Asgari ücretler eriyor

Enflasyonun alım gücü üzerindeki olumsuz etkilerinden nasibini alan gruplardan bir diğeri de asgari ücretliler. ILO’ya üye olan ülkelerin neredeyse yüzde 90’ında asgari ücret sistemleri uygulanıyor. ILO tahminlerine göre, her ne kadar nominal düzeltmeler yapılsa da enflasyonun hızlanması çok sayıda ülkede asgari ücretlerin reel değerini çabucak eritiyor. Bu bakımdan, ILO’ya göre asgari ücret oranlarının yeterli düzeyde düzeltilmesi etkili bir araç olabilir. Tabii, yeterli ücret düzeltmelerinin yapılmasında güçlü bir sosyal diyalog mekanizmasına ihtiyaç var.
 

Bölgesel farklar

Ülkelerin yanı sıra bölgesel verilerin de yer aldığı rapora göre, 2022’nin ilk yarısında yüksek gelirli ülkelerde enflasyon, düşük ve orta gelirli ülkelere göre oransal olarak daha hızlı artmış durumda. Söz konusu durumun bölgesel reel ücret eğilimleri üzerindeki etkileri şu şekilde özetlenebilir:

- Kuzey Amerika’da (Kanada ve ABD), ortalama reel ücret artışı 2021’de sıfırlandı ve 2022’nin ilk yarısında - yüzde 3,2’ye düştü.

- Latin Amerika ve Karayipler’de, reel ücret artışı 2021’de - yüzde 1,4’e, 2022’nin ilk yarısında ise - yüzde 1,7’ye düştü.

- Küresel salgın sırasında istihdamı koruma programları ve ücret sübvansiyonlarının istihdamı ve ücret düzeylerini büyük ölçüde koruduğu Avrupa Birliği’nde, reel ücret artışı 2021’de yüzde 1,3’e yükseldi ve 2022’nin ilk yarısında - yüzde 2,4’e düştü.

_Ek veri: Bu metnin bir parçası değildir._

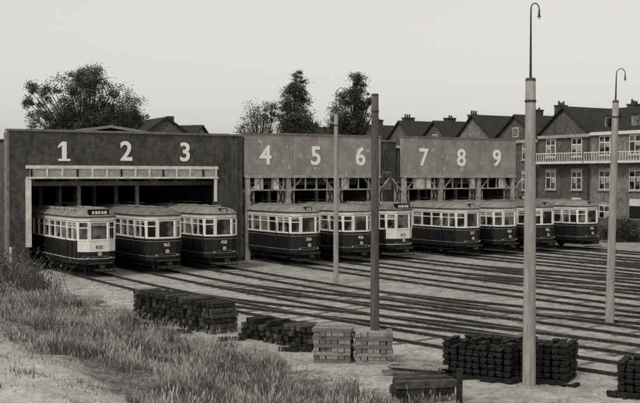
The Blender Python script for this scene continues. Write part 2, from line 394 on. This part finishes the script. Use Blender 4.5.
# ---------------- trams
def offset(poly,d):
    n=len(poly); out=[]
    for i in range(n):
        p0,p1,p2=poly[i-1],poly[i],poly[(i+1)%n]
        def nrm(a,c):
            dx,dy=c[0]-a[0],c[1]-a[1]; l=math.hypot(dx,dy); return (-dy/l,dx/l)
        n1_,n2_=nrm(p0,p1),nrm(p1,p2)
        mx,my=n1_[0]+n2_[0],n1_[1]+n2_[1]; q=1+n1_[0]*n2_[0]+n1_[1]*n2_[1]
        out.append((p1[0]+d*mx/q,p1[1]+d*my/q))
    return out
LT=10.4
OUT=[(-1.1,LT-1.7),(-1.1,1.75),(-0.97,0.42),(-0.5,0.0),(0.5,0.0),(0.97,0.42),(1.1,1.75),(1.1,LT-1.7),(0.97,LT-0.42),(0.5,LT),(-0.5,LT),(-0.97,LT-0.42)]
def tram(s,t,num,kind,seed):
    random.seed(seed)
    b_=MB(); O=OUT; rg=b_.ring
    cr='cream'; dk='dark'; rf='roof' if R()<.5 else 'roof2'
    zb=0.72; zw=1.74; zg=2.66; zl=2.92
    rg(offset(O,.18),0.32,offset(O,.18),zb,'under')
    b_.face([(p[0],p[1],0.33) for p in offset(O,.18)][::-1],'under')
    rg(offset(O,.02),zb-.14,O,zb,dk)
    b_.face([(p[0],p[1],zb-.13) for p in offset(O,.03)][::-1],'under')
    rg(O,zb,O,zw,dk)
    if kind=='A':
        rg(offset(O,-.012),zb+.12,offset(O,-.012),zb+.14,'dirtycream')
        rg(offset(O,-.012),zw-.14,offset(O,-.012),zw-.12,'dirtycream')
    else:
        G=offset(O,-.014)
        for i in (2,3,4):
            p,q=G[i],G[i+1]
            b_.face([(p[0],p[1],1.2),(q[0],q[1],1.2),(q[0],q[1],zw),(p[0],p[1],zw)],cr)
        rg(offset(O,-.012),zb+.12,offset(O,-.012),zb+.15,cr)
    a=offset(O,-.03); rg(O,zw,a,zw+.01,cr); rg(a,zw+.01,a,zw+.08,cr); rg(a,zw+.08,offset(O,.06),zw+.09,cr)
    rg(offset(O,.06),zw+.05,offset(O,.06),zg+.02,'glass')
    rg(offset(O,.06),zg-.02,O,zg,cr); rg(O,zg,O,zl,cr)
    rg(offset(O,-.012),zg+.06,offset(O,-.012),zg+.08,dk)
    g1=offset(O,-.07); rg(O,zl-.01,g1,zl,rf); rg(g1,zl,g1,zl+.05,dk)
    prev=g1;pz=zl+.05
    for d,z in ((.0,zl+.12),(.14,zl+.24),(.34,zl+.33),(.6,zl+.38),(.85,zl+.40)):
        q=offset(O,d); rg(prev,pz,q,z,rf); prev=q;pz=z
    b_.face([(p[0],p[1],pz) for p in prev],rf)
    nw={0:7,1:1,2:1,3:1,4:1,5:1,6:7,7:1,8:1,9:1,10:1,11:1}
    for i in range(12):
        p,q=O[i],O[(i+1)%12]; dx,dy=q[0]-p[0],q[1]-p[1]; l=math.hypot(dx,dy); ang=math.atan2(dy,dx)
        nxx,nyy=-dy/l,dx/l; n=nw[i]
        for k_ in range(n+1):
            f=k_/n
            if n==1 and k_==1: continue
            ww=0.16 if k_ in (0,n) else 0.11
            b_.obox(p[0]+dx*f+nxx*.035,p[1]+dy*f+nyy*.035,ang,ww,.09,zw+.07,zg+.0,cr)
        if i in (1,5): b_.obox(p[0]+dx*.5+nxx*.035,p[1]+dy*.5+nyy*.035,ang,.07,.08,zw+.07,zg,cr)
        if i!=3: b_.obox(p[0]+dx*.5+nxx*.04,p[1]+dy*.5+nyy*.04,ang,l-.16,.06,zg-.29,zg-.24,cr)
        for k_ in range(n):
            if R()<(0.3 if i!=3 else .15):
                f=(k_+.5)/n; hh=U(.1,.3)
                b_.obox(p[0]+dx*f+nxx*.055,p[1]+dy*f+nyy*.055,ang,l/n-.16,.006,zg-hh,zg-.01,'dirtycream')
    for (p,q) in ((O[1],O[2]),(O[5],O[6])):
        dx,dy=q[0]-p[0],q[1]-p[1]; l=math.hypot(dx,dy); ang=math.atan2(dy,dx)
        for f in (.12,.5,.88): b_.obox(p[0]+dx*f,p[1]+dy*f,ang,.035,.05,zb,zw,'under')
        b_.obox(p[0]+dx*.5,p[1]+dy*.5,ang,l*.8,.3,0.38,0.43,'under')
        for f in (.03,.97):
            x,y=p[0]+dx*f,p[1]+dy*f; k2=1.06
            b_.cyl((x*k2,y,1.1),(x*k2,y,2.3),.018,.018,'steel',5)
    for sx in (-1,1):
        for y in [1.8+q*1.2 for q in range(7)]:
            b_.box(min(sx*1.1,sx*1.118),max(sx*1.1,sx*1.118),y,y+.04,zb+.02,zw-.15,dk)
    for y in (3.6,6.8):
        for sx in (-1,1):
            b_.cyl((sx*.68,y,.42),(sx*.80,y,.42),.42,.42,'under',20); b_.cyl((sx*.8,y,.42),(sx*.86,y,.42),.12,.12,'steel',10)
            b_.box(sx*.92-.06,sx*.92+.06,y-.2,y+.2,.3,.62,'under')
    for sx in (-1,1): b_.box(sx*.9-.04,sx*.9+.04,2.4,8.0,.45,.55,'under')
    b_.box(-.75,.75,-.16,.1,.56,.70,'under'); b_.box(-.62,.62,-.2,-.161,.585,.67,'steel')
    b_.cyl((0,.0,.48),(0,-.38,.48),.06,.06,'steel',8); b_.box(-.13,.13,-.44,-.36,.40,.56,'steel')
    for x in [-.75+q*.25 for q in range(7)]: b_.cyl((x,-.12,.2),(x,.12,.34),.018,.018,'steel',5)
    b_.box(-.82,.82,-.15,-.1,.17,.22,'under'); b_.box(-.82,.82,.1,.16,.32,.6,'under')
    b_.cyl((0,-.005,1.08),(0,-.1,1.08),.12,.14,'steel',16); b_.cyl((0,-.1,1.08),(0,-.115,1.08),.115,.10,'dirtycream',16)
    for sx in (-1,1): b_.cyl((sx*.58,-.0,.9),(sx*.58,-.06,.9),.045,.05,'dirtycream',10)
    b_.cyl((.38,-.03,zw+.1),(.1,-.035,zg-.3),.01,.01,'steel',4)
    b_.box(-.46,.46,-.016,-.001,.95,.965,'dirtycream')
    if kind=='B':
        b_.box(-.52,.52,.0,.24,zl+.1,zl+.4,'under'); b_.box(-.56,.56,-.03,.27,zl+.4,zl+.43,rf)
        for x,wd in ((-.36,.1),(-.2,.12),(-.04,.1),(.12,.1),(.27,.13)): b_.box(x,x+wd,-.012,-.001,zl+.17,zl+.32,'white')
        for sx in (-1,1):
            b_.box(sx*.78-.02,sx*.78+.02,1.2,7.5,zl+.34,zl+.46,'dirtycream')
            for y in (1.3,3,4.6,6.4): b_.box(sx*.78-.04,sx*.78-.021,y,y+.06,zl+.2,zl+.46,'steel')
    else:
        if seed%3: b_.box(-.2,.2,.02,.26,zl+.08,zl+.34,'under'); b_.box(-.15,.15,.0,.019,zl+.12,zl+.3,'dirtycream')
        for y in (1.4,3.0,4.6,6.2):
            for sx in (-1,1): b_.box(sx*.42-.12,sx*.42+.12,y,y+.3,zl+.37,zl+.47,rf)
        b_.box(-.25,.25,1.0,8.5,zl+.42,zl+.45,'timber')
    b_.cyl((0,7.0,zl+.45),(0,7.0,zl+.62),.12,.09,'steel',10); b_.cyl((0,7.0,zl+.6),(0.05,3.0,zl+.62),.025,.018,'steel',5)
    X,Y=W(s,t)
    o=b_.obj('tram',(X,Y,0.105),A)
    text('fleet_number',num,.25,(0.0,-.016,1.42),(math.radians(90),0,0),'white' if kind=='A' else 'dark',o,0.003,0.006)
    return o
T=[5.2,5.3,4.9,5.2,5.3,4.6,5.3,5.1,4.9,5.2]
NUM=['830','465','458','266','466','812','257','468','463','455']
for i in range(10): tram(S[i],T[i],NUM[i],'B' if i in (0,5) else 'A',i+20)
random.seed(11)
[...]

-  Doğu Avrupa’da, reel ücret artışı yavaşlayarak 2020’de yüzde 4,0, 2021’de ise yüzde 3,3 oranına geldi; 2022’nin ilk yarısında ise - yüzde 3,3’e düştü.

- Asya ve Pasifik’te, reel ücret artışı 2021’de yüzde yüzde 3,5’e yükseldi ve 2022’nin ilk yarısında yüzde 1,3’e geriledi. Çin’in bölgedeki ağırlığı göz önüne alınarak hesaplamalardan hariç tutulduğunda, reel ücret artışındaki yükselme 2021’de yüzde 0,3 ve 2022’nin ilk yarısında yüzde 0,7 ile çok daha az oranda gerçekleşti.

- Orta ve Batı Asya’da, reel ücret artışı 2021’de yüzde 12,4 oranında güçlü bir şekilde yükseldi, ancak 2022’nin ilk yarısında yüzde 2,5’e geriledi.

- Afrika’da reel ücret artışı 2021’de yüzde 1,4 oranına, 2022’nin ilk yarısında ise yüzde 0,5’e düştü.

- Arap ülkelerinde ücret trendleri geçici olmakla birlikte, tahminler 2021’de yüzde 0,5 ve 2022’de yüzde 1,2 ile ücret artışının düşük olduğuna işaret ediyor.